Awhile back and now lurking near the bottom of my “Substack o’ stuff” is my ode to country living, where in part I described living across from cornfields this year.
Over this past weekend it was exciting times in the Swartz household as those cornfields were harvested. In watching out the window or off my front porch at the dance of tractors and trucks being played out across the road, I thought about the amount of diesel fuel being used to power these vehicles, and it occurred to me: I bet the price of fuel to take all this corn out of the field is at least a couple-three hundred bucks more than it was last year.
But I’m not going to lie to you: I’m no expert on rows per gallon. What I can tell you is, over the spring and summer that we’ve watched these cornfields go from planting to harvest, the price of diesel around here flirted with 6 bucks a gallon before retreating to somewhere in the 4s now. Even with an operation of the scale of this farm (which probably has a pump of its own, drawng from a large tank of diesel available for all their implements and trucks that need it) it’s a sure bet their fuel wasn’t cheap.
And multiply that by all the fields this farming operation controls surrounding me - many are corn being harvested now, but there are a handful of soybean fields, too - and all of the melon busses that delivered hundreds of tons of watermelons to their processing plant down the road, and it’s easy to imagine this operation going through tens of thousands of dollars’ worth of fuel every month, including maybe a mid-five figure price premium they may not have bargained for when spring finally opened up after a snowy winter last year.
I’ll cheerfully admit that I’m not a farmer and I may be well overestimating the cost of fuel for the operation - but I’ll bet I’m not. When I know I drive my little car 10,000 miles a year and the extra buck fifty a gallon is taking $600 just out of my pocket annually, I could only imagine what a day’s worth of fuel for three tractor-trailers and two tractors doing their job for hours on end will run, and multiply that by the few weeks it will take to get the corn and soybeans in.
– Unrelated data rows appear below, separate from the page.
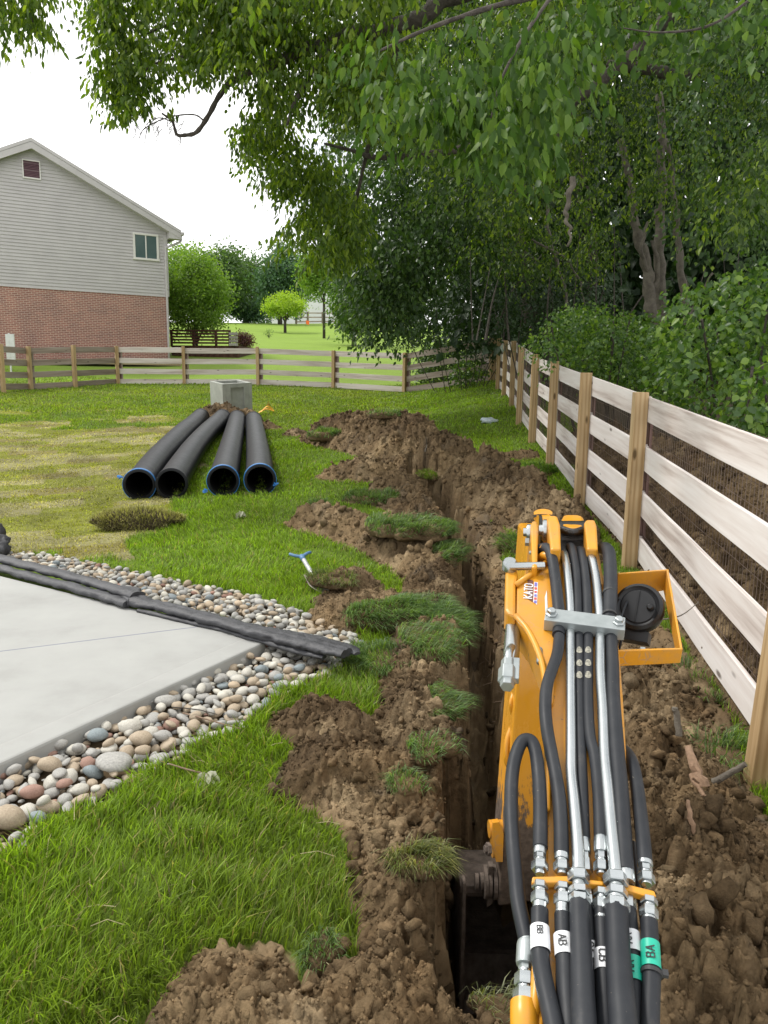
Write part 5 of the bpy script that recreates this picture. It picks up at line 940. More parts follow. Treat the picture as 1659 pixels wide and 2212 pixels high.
mb = MB(); mb.add(V, Fc); o = mb.build('blade', M['steel_mud'], sh, smooth=True); o.modifiers.new('solid', 'SOLIDIFY').thickness = .004
# wilted leaf bunches
def wilt(px, py, r, label, n=8, stalk=None):
    p = G(px, py, r * .8); T = empty('wilted_plant', tuple(G(px, py)), label, 'wilted leaves')
    for i in range(n):
        a = i * 2.4; V = []; Fc = []; d = np.array([math.cos(a) * .8, -.35 + .3 * math.sin(a), -.5 + .5 * math.sin(a * 1.7)]); d = unit(d); u = unit(np.cross(d, rng.normal(size=3))); w = np.cross(d, u); L = r * rng.uniform(.8, 1.3)
        for k in range(7):
            for j in range(5):
                s_ = k / 6; q = (j / 4 - .5) * 2; ww = math.sin(math.pi * (s_ * .86 + .10)) * L * .42 * (1 + .12 * math.sin(k * 9 + j)); c = 1.6 * q
                V.append(p + d * L * s_ - np.array([0, 0, 1]) * L * .45 * s_ * s_ + u * math.sin(c) * ww * .62 + w * (1 - math.cos(c)) * ww * .7 + rng.normal(0, .02 * r, 3))
        for k in range(6):
            for j in range(4): Fc.append([k * 5 + j, k * 5 + j + 1, (k + 1) * 5 + j + 1, (k + 1) * 5 + j])
        mb = MB(); mb.add(V, Fc); mb.build('leaf', M['wilted'], T, smooth=True)
    if stalk: mb = MB(); mb.tube(spline([G(*stalk[0], .03), G(*stalk[1], .05), p], 5), .003, 6); mb.build('stalk', M['root'], T)
wilt(446, 1672, .062, 'bunch of wilted grey-green leaves on a stalk in the near grass below the stones', 9, [(365, 1650), (405, 1662)]); wilt(521, 1106, .072, 'bunch of wilted pale leaves standing in the lawn in front of the pipes', 8)
# litter and weeds on the far lawn
V, Fc = lump(I3, .8, 2.5, 61, (.17, .1, .06)); tag(np_obj('litter', V + G(1057, 908, .05), Fc, M['litter']), 'crumpled bluish white wrapper on the grass near the right-hand fence', 'litter')
# broken branches and split wood in the soil on the right
def stick(name, label, pts, r0, r1, m_, hs=(.03, .1)):
    Q = [G(x, y, h) for x, y, h in pts]
    mb = MB(); P = spline(Q, 4); P = [p + rng.normal(0, r0 * .15, 3) for p in P]; mb.tube(P, list(np.linspace(r0, r1, len(P))), 9); return tag(mb.build(name, M[m_], smooth=True, auto=40), label, 'branch', 'wood pieces in the soil')
stick('broken_branch', 'short grey branch stub standing up in the soil right of the boom', [(1467, 1592, .22), (1461, 1545, .30), (1458, 1530, .33)], .014, .012, 'bark_pale')
stick('broken_branch', 'thick split branch with orange-brown inside lying in the right soil heap', [(1518, 1700, .28), (1500, 1655, .33), (1488, 1615, .36)], .022, .013, 'split_wood')
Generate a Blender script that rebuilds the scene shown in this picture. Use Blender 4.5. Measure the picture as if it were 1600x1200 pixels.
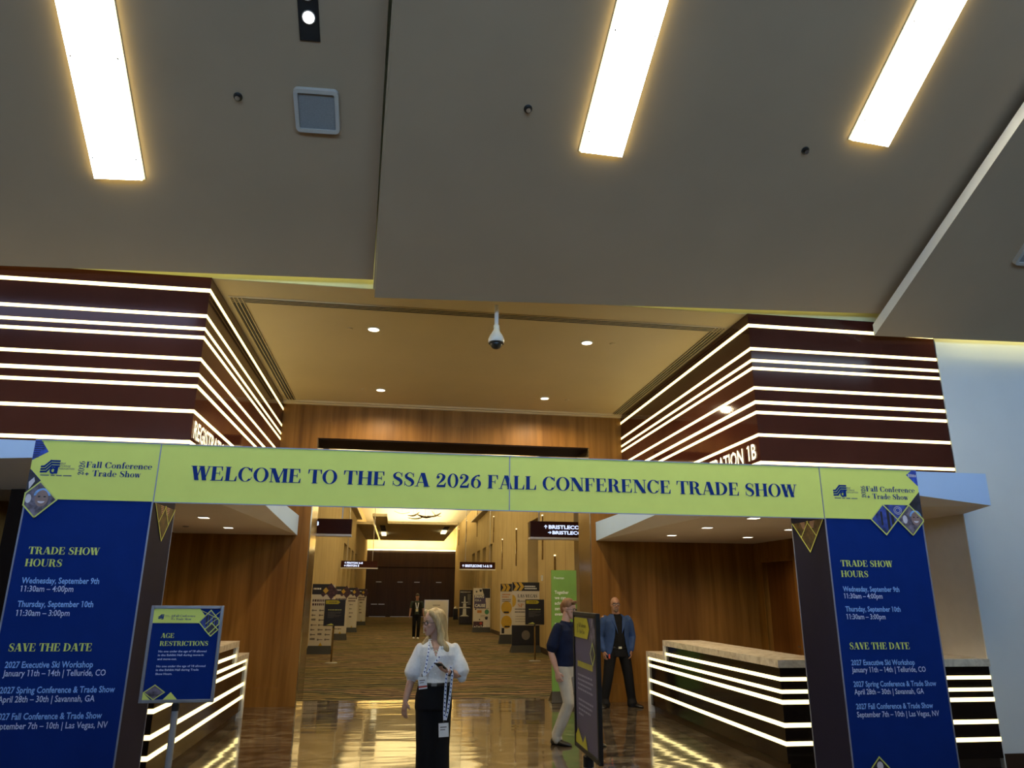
import bpy, bmesh, math, random
from mathutils import Vector, Matrix
random.seed(7)
for o in list(bpy.data.objects): bpy.data.objects.remove(o)
SC = bpy.context.scene
COL = SC.collection
PI = math.pi

# ------------------------------------------------------------------ camera
cam_d = bpy.data.cameras.new('camera'); cam = bpy.data.objects.new('camera', cam_d); COL.objects.link(cam)
cam_d.sensor_fit = 'HORIZONTAL'; cam_d.sensor_width = 36.0; cam_d.lens = 36.0*1126.28/1600
cam_d.clip_start = 0.05; cam_d.clip_end = 200
yaw, pit, rol = 0.148660572, 0.285227534, 0.00755022486
fw = Vector((math.sin(yaw)*math.cos(pit), math.cos(yaw)*math.cos(pit), math.sin(pit)))
r0 = Vector((math.cos(yaw), -math.sin(yaw), 0)); u0 = r0.cross(fw)
rt = math.cos(rol)*r0 + math.sin(rol)*u0; up = -math.sin(rol)*r0 + math.cos(rol)*u0
cam.matrix_world = Matrix(((rt.x, up.x, -fw.x, 0), (rt.y, up.y, -fw.y, 0), (rt.z, up.z, -fw.z, 1.80), (0, 0, 0, 1)))
SC.camera = cam

# ------------------------------------------------------------------ world, exposure, large lights
W = bpy.data.worlds.new('world'); SC.world = W; W.use_nodes = True
W.node_tree.nodes['Background'].inputs[0].default_value = (0.35, 0.42, 0.55, 1)
W.node_tree.nodes['Background'].inputs[1].default_value = 0.05
SC.view_settings.view_transform = 'Standard'; SC.view_settings.look = 'None'
SC.view_settings.gamma = 1.0; SC.view_settings.use_curve_mapping = False
SC.view_settings.exposure = 0.0
SC.cycles.use_denoising = True
SC.cycles.max_bounces = 6; SC.cycles.diffuse_bounces = 4; SC.cycles.glossy_bounces = 4
SC.cycles.sample_clamp_indirect = 4.0

def area(name, loc, rot, sx, sy, power, color, spread=180):
    l = bpy.data.lights.new(name, 'AREA'); l.shape = 'RECTANGLE'; l.size = sx; l.size_y = sy
    l.energy = power; l.color = color; l.spread = math.radians(spread)
    o = bpy.data.objects.new(name, l); COL.objects.link(o); o.location = loc; o.rotation_euler = rot
    return o
# daylight from the back of the lobby (behind the camera)
area('added_window_daylight', (0.9, -8.9, 4.8), (PI/2, 0, PI), 20, 3.2, 2400, (0.40, 0.65, 1.0))  # the high window wall it comes through is made up
area('clerestory_daylight', (-11.2, -8.9, 10.85), (math.radians(75), 0, PI), 7.5, 0.7, 70, (0.55, 0.62, 1.0))
area('clerestory_daylight', (15.5, -8.9, 10.6), (math.radians(75), 0, PI), 5, 0.6, 60, (0.6, 0.75, 0.9))
# hall beyond the portal: ceiling coves and added fill lights without fixtures
for yy, pw in ((20, 130), (32, 130)):
    area('hall_fill_light', (1.0, yy, 7.3), (0, 0, 0), 4.5, 8.0, pw, (1.0, 0.84, 0.46))  # added overhead fill, no such lamps hang in the hall
for sx_ in (-1, 1):
    area('hall_cove_light', (1.0+sx_*3.45, 31.0, 6.62), (0, sx_*math.radians(-35) + PI, 0), 0.2, 32.0, 720, (1.0, 0.84, 0.42))
area('hall_tray_fill', (1.0, 52.5, 6.35), (PI, 0, 0), 5.0, 13.0, 900, (1.0, 0.84, 0.42))  # added fill floating above the tray to brighten the ceiling
area('hall_end_cove_light', (1.0, 63.3, 5.62), (math.radians(150), 0, 0), 7.0, 0.3, 480, (1.0, 0.84, 0.42))

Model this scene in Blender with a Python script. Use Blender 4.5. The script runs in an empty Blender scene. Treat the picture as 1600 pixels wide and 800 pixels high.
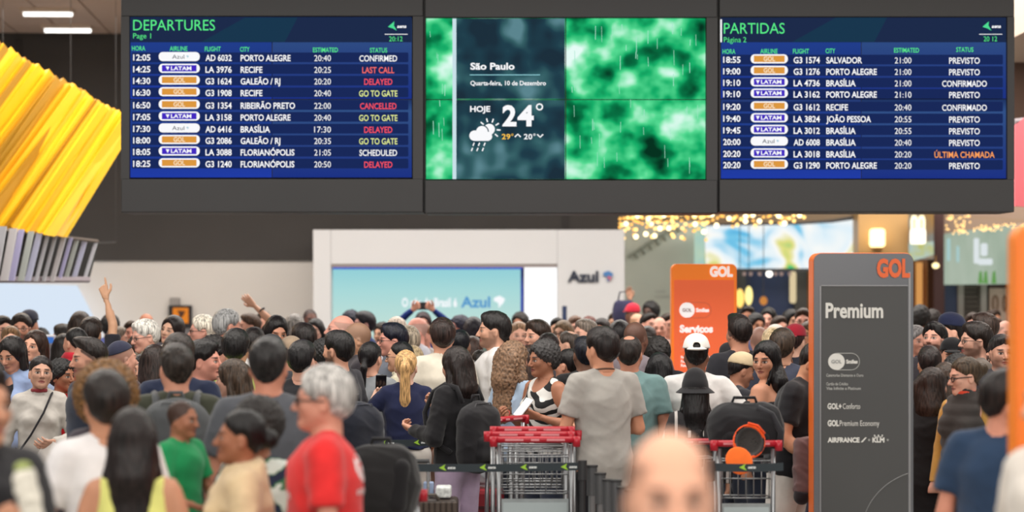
import bpy, math, random
import numpy as np
from mathutils import Vector, Matrix
from mathutils.bvhtree import BVHTree

# ---------------------------------------------------------------- camera, world, lights, exposure
scene = bpy.context.scene
C = scene.collection
F = 3200.0                      # focal length in pixels of the 1600x800 photograph
HOR = 445.0                     # image row of eye level
EYE = 2.0                       # camera height above the hall floor
cam = bpy.data.objects.new('camera', bpy.data.cameras.new('camera'))
C.objects.link(cam)
cam.location = (0, 0, EYE)
cam.rotation_euler = (math.pi / 2, 0, 0)
cam.data.sensor_width = 36.0
cam.data.lens = F * 36.0 / 1600.0
cam.data.shift_y = (HOR - 400.0) / 1600.0
cam.data.clip_end = 300
cam.data.dof.use_dof = True
cam.data.dof.focus_distance = 14.2
cam.data.dof.aperture_fstop = 1.5
scene.camera = cam
scene.view_settings.view_transform = 'Standard'
scene.view_settings.look = 'None'
scene.view_settings.gamma = 1.0
scene.view_settings.use_curve_mapping = False
scene.view_settings.exposure = 0.0
scene.cycles.use_denoising = True
scene.cycles.max_bounces = 6
scene.cycles.diffuse_bounces = 3

world = bpy.data.worlds.new('hall_ambient')
scene.world = world
world.use_nodes = True
world.node_tree.nodes['Background'].inputs[0].default_value = (1.0, 0.97, 0.94, 1)
world.node_tree.nodes['Background'].inputs[1].default_value = 0.31

def area_light(name, loc, size, power, col=(1, 0.95, 0.88), rot=(0, 0, 0)):
    l = bpy.data.lights.new(name, 'AREA')
    l.shape = 'RECTANGLE'; l.size, l.size_y = size
    l.energy = power; l.color = col
    o = bpy.data.objects.new(name, l); C.objects.link(o)
    o.location = loc; o.rotation_euler = rot
    o['kind'] = 'structure'
    return o
area_light('ceiling_light_bank', (0, 5, 5.3), (14, 6), 520)
area_light('ceiling_light_bank', (0, 13, 5.3), (16, 4), 780)
area_light('ceiling_light_bank', (0, 22.5, 5.3), (18, 6), 1700)
area_light('concourse_fill_light', (9, 31.5, 5.3), (12, 2), 620)
area_light('concourse_fill_light', (9, 30.2, 4.4), (10, 1.2), 300, (1, .95, .88), (math.radians(60), 0, 0))  # tilted fill added to brighten the glass front and the column
area_light('rear_fill_light', (0, -3, 5.0), (16, 4), 720, (1, .96, .9), (math.radians(52), 0, 0))  # unseen fill added behind the camera, lifts faces and pillars turned towards it

# ---------------------------------------------------------------- colour and material helpers
def lin(c):
    return tuple((v / 255 / 12.92 if v / 255 <= 0.04045 else ((v / 255 + 0.055) / 1.055) ** 2.4) for v in c)

def nodes_of(name):
    m = bpy.data.materials.new(name); m.use_nodes = True
    nt = m.node_tree
    return m, nt, nt.nodes['Principled BSDF']

_mc = {}
def mat(name, rgb, rough=0.6, metal=0.0, noise=0.0, nscale=20.0, bump=0.0, alpha=1.0, coat=0.0, stretch=None, trans=0.0):
    """plain procedural material with optional colour noise and fine bump"""
    if name in _mc: return _mc[name]
    m, nt, b = nodes_of(name)
    col = (*lin(rgb), 1)
    b.inputs['Base Color'].default_value = col
    b.inputs['Roughness'].default_value = rough
    b.inputs['Metallic'].default_value = metal
    b.inputs['Alpha'].default_value = alpha
    if coat: b.inputs['Coat Weight'].default_value = coat
    if trans: b.inputs['Transmission Weight'].default_value = trans
    if noise or bump:
        tc = nt.nodes.new('ShaderNodeTexCoord')
        src = tc.outputs['Object']
        if stretch:
            mp = nt.nodes.new('ShaderNodeMapping'); mp.inputs['Scale'].default_value = stretch
            nt.links.new(src, mp.inputs[0]); src = mp.outputs[0]
        n = nt.nodes.new('ShaderNodeTexNoise'); n.inputs['Scale'].default_value = nscale
        n.inputs['Detail'].default_value = 4
        nt.links.new(src, n.inputs['Vector'])
        if noise:
            mx = nt.nodes.new('ShaderNodeMix'); mx.data_type = 'RGBA'; mx.blend_type = 'MULTIPLY'
            mr = nt.nodes.new('ShaderNodeMapRange')
            mr.inputs[1].default_value = .3; mr.inputs[2].default_value = .7
            mr.inputs[3].default_value = 1 - noise; mr.inputs[4].default_value = 1 + noise * .5
            nt.links.new(n.outputs['Fac'], mr.inputs[0])
            mx.inputs[0].default_value = 1; mx.inputs[6].default_value = col
            nt.links.new(mr.outputs[0], mx.inputs[7])
            nt.links.new(mx.outputs[2], b.inputs['Base Color'])
        if bump:
            bp = nt.nodes.new('ShaderNodeBump'); bp.inputs['Strength'].default_value = bump
            bp.inputs['Distance'].default_value = .01
            nt.links.new(n.outputs['Fac'], bp.inputs['Height']); nt.links.new(bp.outputs[0], b.inputs['Normal'])
    _mc[name] = m
    return m

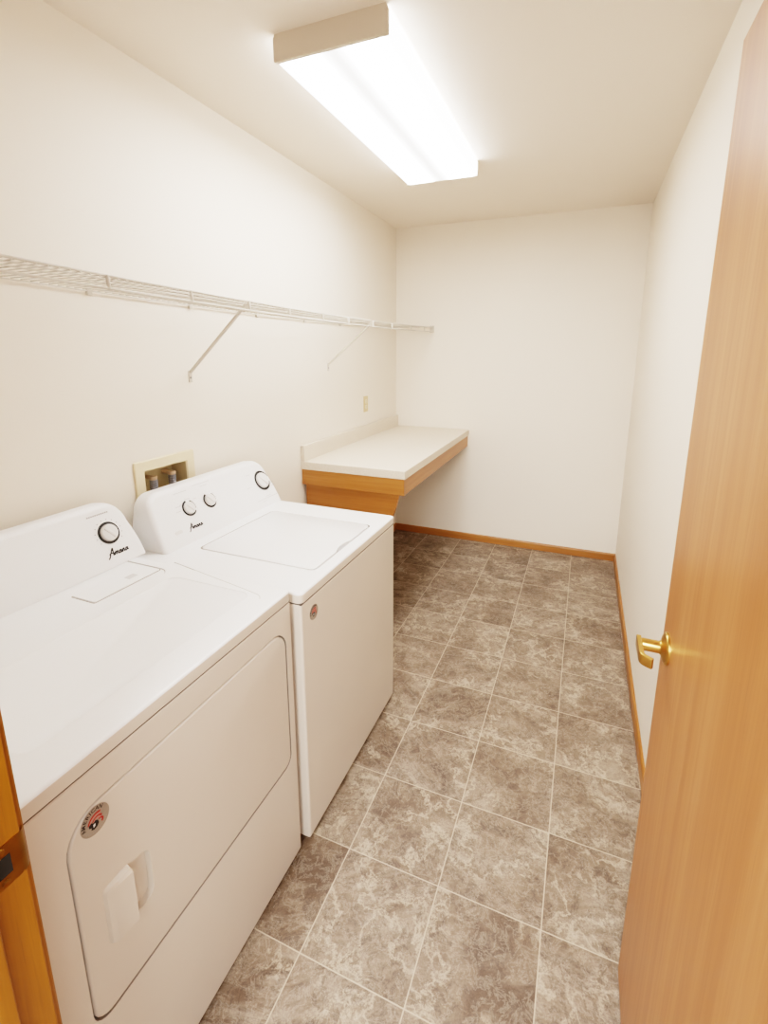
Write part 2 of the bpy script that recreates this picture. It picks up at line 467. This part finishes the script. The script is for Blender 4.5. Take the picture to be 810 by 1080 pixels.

The mistake we have made as a nation is twofold. In the first part - and while I don’t think my local farmer has much of a role to play in this given the number of chicken farms around that could certainly use his bounty, I may be surprised - we have taken what is supposed to be food (with some varieties of it tasting really good boiled up on the cob and served with a little butter and pepper) and made it into a not-so-efficient fuel in the mistaken belief that we were going to run out of oil soon. It’s really weird that the point where we rediscovered our oil patch because of fracturing technology was also the point where we decided to artifically jack up corn prices by creating an ethanol market that we didn’t turn out to actually need. The only people who need it are politicians who want to pander to an early voting state.
The second and more egregious error is that of turning our back on what works well for us in terms of cheap, readily available energy in favor of trying to build a market (and there’s that government influence yet again!) in methods of energy extraction that are by definition unreliable and difficult to store and transport. (Not to mention the materials for many of its base components are only readily available from the hostile Chinese.) I haven’t seen a tractor run by solar panels or wind turbines yet, in part because they have enough equipment on them.
On that note, a couple months back a story began making the rounds about John Deere bringing out a line of electric tractors and forcing them on farmers. It seemed a little fishy to me, almost to the point of parody - but the best parody has a grain of truth to it. (Rush Limbaugh was a master at it for this reason.) Of course, John Deere denies the story but why wouldn’t they? We live in a nation where some regressive states are demanding the end of gasoline-powered cars by 2035, which is barely a dozen years hence. (If you think of how short a time it seems it’s been from the inauguration of Barack Obama and the rise of the TEA Party, well, that’s where we are now in relation to 2035.)
But you may not remember that era of the late-aughts was when we thought we were running out of oil, just at the dawn of the fracking boom. Some of us maintained the mantra, “drill, baby, drill” to bring down gas prices from a peak of $4 a gallon and guess what? We drilled, baby, drilled, and it eventually worked to lower oil prices. No one ever thought we would see gas prices beginning with “1” but, by gosh, for a brief spectacular moment we did because we were allowed to extract energy and make ourselves energy independent. Didn’t that feel good in an American pride sort of way?
I’m not promising gas prices back in the $1.75 a gallon range again because inflation screwed the pooch on that. But I believe that if we go back to allowing energy companies to do their thing and did away with these silly carveouts for “renewable” energy, we could bring back our standard of living rather quickly. While it may pinch farmers for a bit, let’s also bring an end to this ethanol misadventure. Some will grumble and groan, but their costs for fuel and feeding their families will also work their way down, too.
Maybe everyone should watch a farm for a couple hours. It sure has a way of making me think.